1.         Always carry out an objective assessment of your environment to identify new changes. These may include the arrival of a new person(s) in the neighborhood or a newly opened business outfit and activities.

2.         Be careful how you relate with new friends or an old acquaintance whom you had not seen in a long while.

3.         Monitor your underage activities on the internet. As much as the internet provides the world with limitless opportunities for communication and research, the downside is the uncontrollable access for underage. The unwary youth can easily provide information that compromises personal safety or that of the household and become prey for kidnappers. For this reason, children’s access to the internet should be under the watchful eyes of elders or their devices are password-protected in other cases.

4.         Never leave babies or children with strangers or people of equivocal integrity no matter how closely related they are to you.

5.         Avoid late-night movement as much as possible. The probability that a kidnapping incident will take place at night is high.

6.         Involvement in community activities can facilitate access to crucial up-to-date information. The grapevine is sometimes richer with current information than print and electronic media. Oftentimes, it is difficult to recognize kidnappers before they strike.

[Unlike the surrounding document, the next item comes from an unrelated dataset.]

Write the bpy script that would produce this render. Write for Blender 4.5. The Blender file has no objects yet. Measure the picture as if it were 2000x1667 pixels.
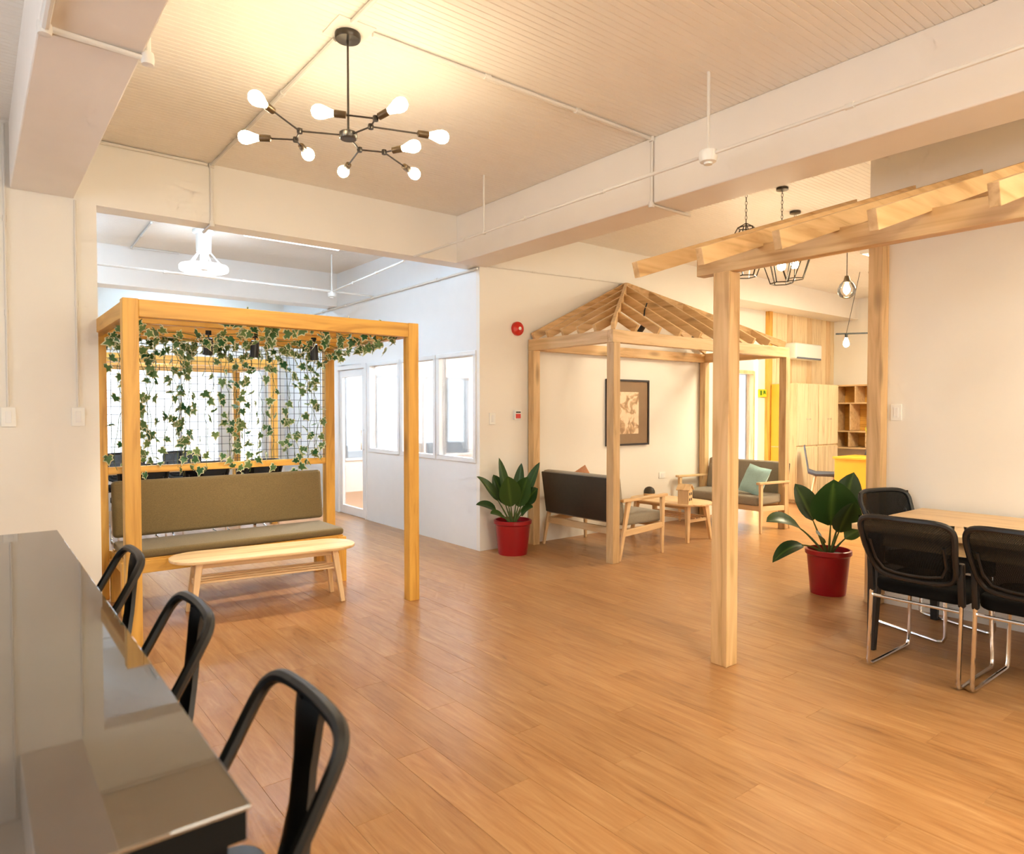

But useful information about a (serial) kidnapper may reduce prospective victim’s vulnerability.

7.         In your household, set definite relationship rules on interaction with strangers and get children to understand such rules. For example, children could be instructed not to talk to strangers unless adults of the household are in attendance.

8.         Avoid following a predictable pattern in your daily or weekly activities. Kidnappers can monitor such patterns to identify a convenient time to strike.

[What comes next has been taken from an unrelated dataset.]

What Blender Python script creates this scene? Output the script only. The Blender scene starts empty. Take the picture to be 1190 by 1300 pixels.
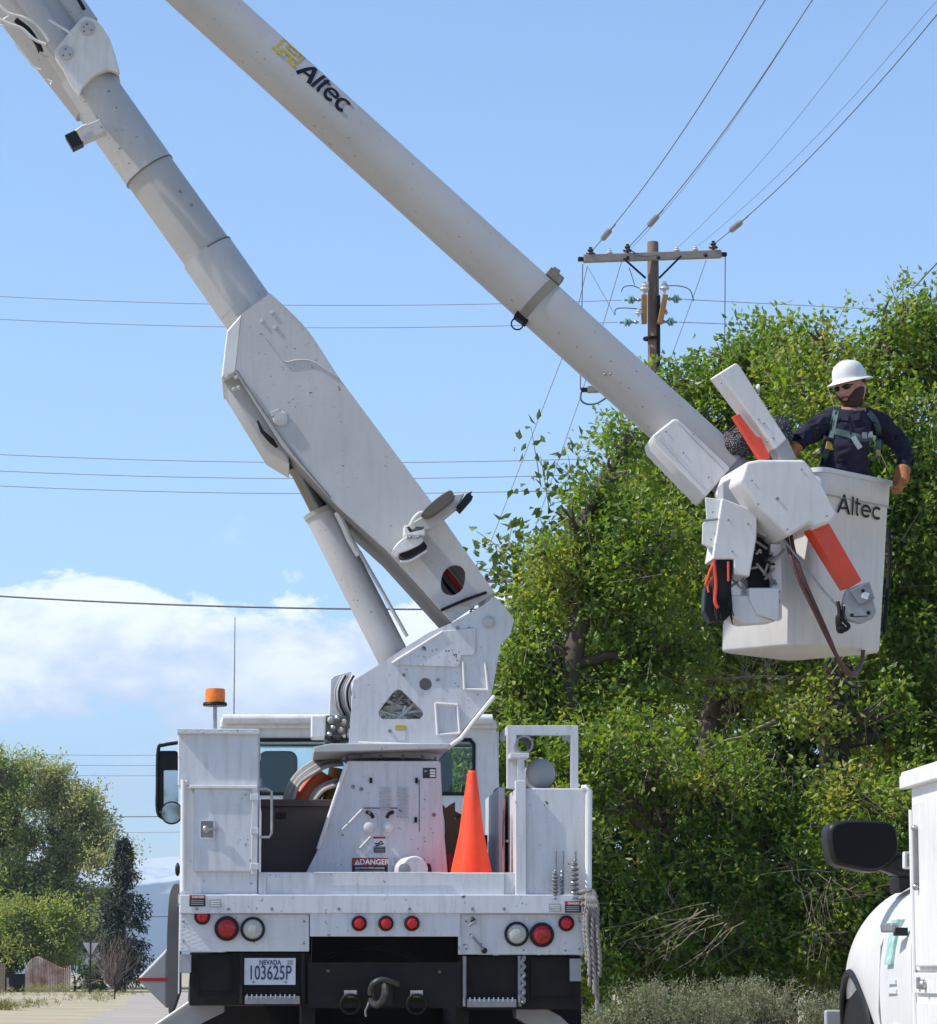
import bpy, bmesh, math, random
import numpy as np
from mathutils import Vector, Matrix, geometry, noise
random.seed(7); RNG = np.random.default_rng(7)
S = bpy.context.scene
COL = S.collection
R = math.radians

# ---------------------------------------------------------------- camera
FPX = 3888.0
THETA = math.atan(585.0/FPX)
YAW = math.atan(251.0*math.cos(THETA)/FPX)
CAM = Vector((-0.67, -18.0, 1.0))
cd = bpy.data.cameras.new('camera'); cam = bpy.data.objects.new('camera', cd); COL.objects.link(cam)
cam.location = CAM; cam.rotation_euler = (math.pi/2+THETA, 0, -YAW)
cd.sensor_fit = 'HORIZONTAL'; cd.sensor_width = 36; cd.lens = 36*FPX/1190
cd.clip_start = 0.1; cd.clip_end = 40000
S.camera = cam
_F = Vector((math.sin(YAW)*math.cos(THETA), math.cos(YAW)*math.cos(THETA), math.sin(THETA)))
_R = Vector((math.cos(YAW), -math.sin(YAW), 0)); _U = _R.cross(_F)
def W(u, v, Y):                     # point of the plane y = Y seen at photo position (u, v)
    d = _F*FPX + _R*(u-595) + _U*(650-v)
    return CAM + d*((Y-CAM.y)/d.y)
def ppm(Y): return 1.0/(W(601, 900, Y)-W(600, 900, Y)).length

# ---------------------------------------------------------------- light
SUN_DIR = Vector((-0.66, -0.085, 0.78)).normalized()      # towards the sun
sd = bpy.data.lights.new('sun', 'SUN'); sun = bpy.data.objects.new('sun', sd); COL.objects.link(sun)
sd.energy = 3.7; sd.angle = R(0.53); sd.color = (1.0, 0.955, 0.88)
sun.rotation_euler = SUN_DIR.to_track_quat('Z', 'Y').to_euler()
world = bpy.data.worlds.new('World'); S.world = world; world.use_nodes = True
S.view_settings.view_transform = 'Standard'; S.view_settings.look = 'None'
S.view_settings.gamma = 1; S.view_settings.use_curve_mapping = False
S.view_settings.exposure = 0.80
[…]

9.         Avoid walking alone in woods or alleys. If you have to, be extra-vigilant because many have been kidnapped in such areas.

10.       Commit two or more telephone numbers of trusted persons to memory and get children to do the same. Such numbers can be useful in cases of emergency.

After all said and done, if you ever suspect that you or your ward is a target of the kidnapper(s), watch for suspicious body language around you, listen carefully to the conversation of the prospective abductors, alert law enforcement agents or possible rescuers at the earliest opportunity and plan your escape as fast as possible.